With the win behind them, both Ingalls and Rose head into the Amateur-Owner division Saturday and Sunday, while Sibert returns to professional duties. All three riders look forward to competing again in the class in years to come.

Full results

Vani Khosla and Cream Couleur Z Capture $5,000 YETI CSI3* 1.45m Speed

Vani Khosla (USA) and Cream Couleur Z. Photo by High Desert Sport Photo

Vani Khosla (USA) has had several truly special horses in her career so far, and one of them scored a win Friday in the $5,000 YETI CSI3* 1.45m Speed. Cream Couleur Z, a horse that reminds her of her last superstar, Billy Mexico, is Khosla’s horse for the future.

“They’re both just fighters in the ring; they want to win, and they love to do it,” the California native said of the similarities between Billy Mexico and Cream Couleur Z. “They’re both quick in front and have such good natural foot speed.”

Billy Mexico took Khosla up the ranks into the CSI5* division, and they had a fruitful 5-year career in international show jumping. Cream Couleur Z has only been in Khosla’s string for a year, but she’s already convinced he’s the next big thing for her.

“I can’t explain it; I got on him during the first trial and I was like, ‘this is my horse.’ I bought him from Vincent Dings of Hans Dings Stable. We watched him a lot over there and we got really fortunate that it worked out for us to get him.”

The now 13-year-old Zangersheide gelding (Cream On Top x Vanoverbeek) had a steady first 12 years with the same rider, but he’s making the transition quite seamlessly with Khosla aboard, training under Mathijs Van Asten (NED). Desert Circuit marks his first trip across the Atlantic, after which they’ll return to the Netherlands where Khosla now trains full time, but they’ll be going home winners come end of March.

Vani Khosla (USA) and Cream Couleur Z in their winning presentation. Photo by High Desert Sport Photo

“He was a little bit older horse but he just felt right away like he’d be a good thing,” Khosla said of the feeling she got with Cream Couleur Z. “He’d been with Vincent Dings his whole career. He was showing him in three-star grand prixs, he did a Nations Cup team for Holland, he was his Young Riders horse – he’s done everything on him.”

While Khosla has brought up several younger mounts recently, she appreciates that her current top ride has a bit of experience taking her into bigger classes.

“It’s a little in between,” she said of choosing between younger horses and more established mounts. “I don’t like them too young; I just don’t have a ton of experience with that yet but I’m learning. I bought three 7-year-olds that are now 9 and that’s been really fun; I’ve learned to bring them along and I’m starting to see the progress with them. To go out in these classes is still new for me so to have something that’s a little experienced really helps.”

Khosla is returning to a venue she practically didn’t recognize, but she’s elated to be back and be so close to home, which is Portola Valley, CA.

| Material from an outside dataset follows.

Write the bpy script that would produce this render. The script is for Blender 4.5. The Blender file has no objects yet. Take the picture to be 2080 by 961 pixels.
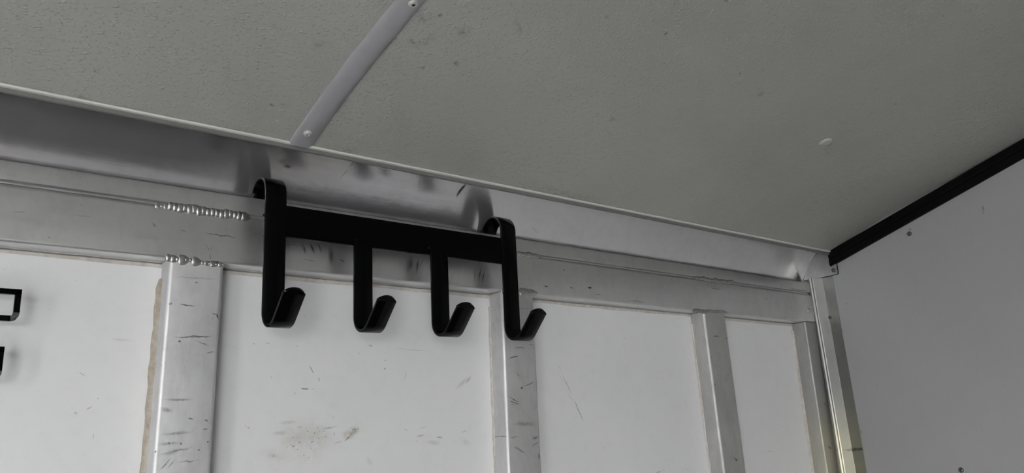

“I grew up here,” she reflected about the Thermal show grounds. Three years ago, she packed her bags and moved east, eventually landing in Holland. “I was feeling homesick so I brought the team with me. I asked my trainer, Mathijs Van Asten, if he’d be open to it and we decided to come try. We’re having a great time. We are happy to be here. They’ve made amazing improvements. You really see it when you’ve been away a bit.”

Last time Khosla was in the desert, there was certainly no grass. Now, it’s some of the best grass she’s jumped on.

“I love it, it’s beautiful,” she said of the grass surface the FEI horses are jumping on this week. “The horses are jumping great out there, so it’s really great. Every grass field is different; they all have their own character. This one rides beautifully, the horses cover a lot of ground, and it feels really good. I think they’ve done an amazing job with the footing. I know they’ve worked hard on it. When I left here in 2021 they were just starting to think about it so it’s cool to see what it looks like now.”

Show jumping returns Saturday with two major classes: the $40,000 Antares Sellier National Grand Prix and the $117,000 IDA Development CSI3* Grand Prix on the grass.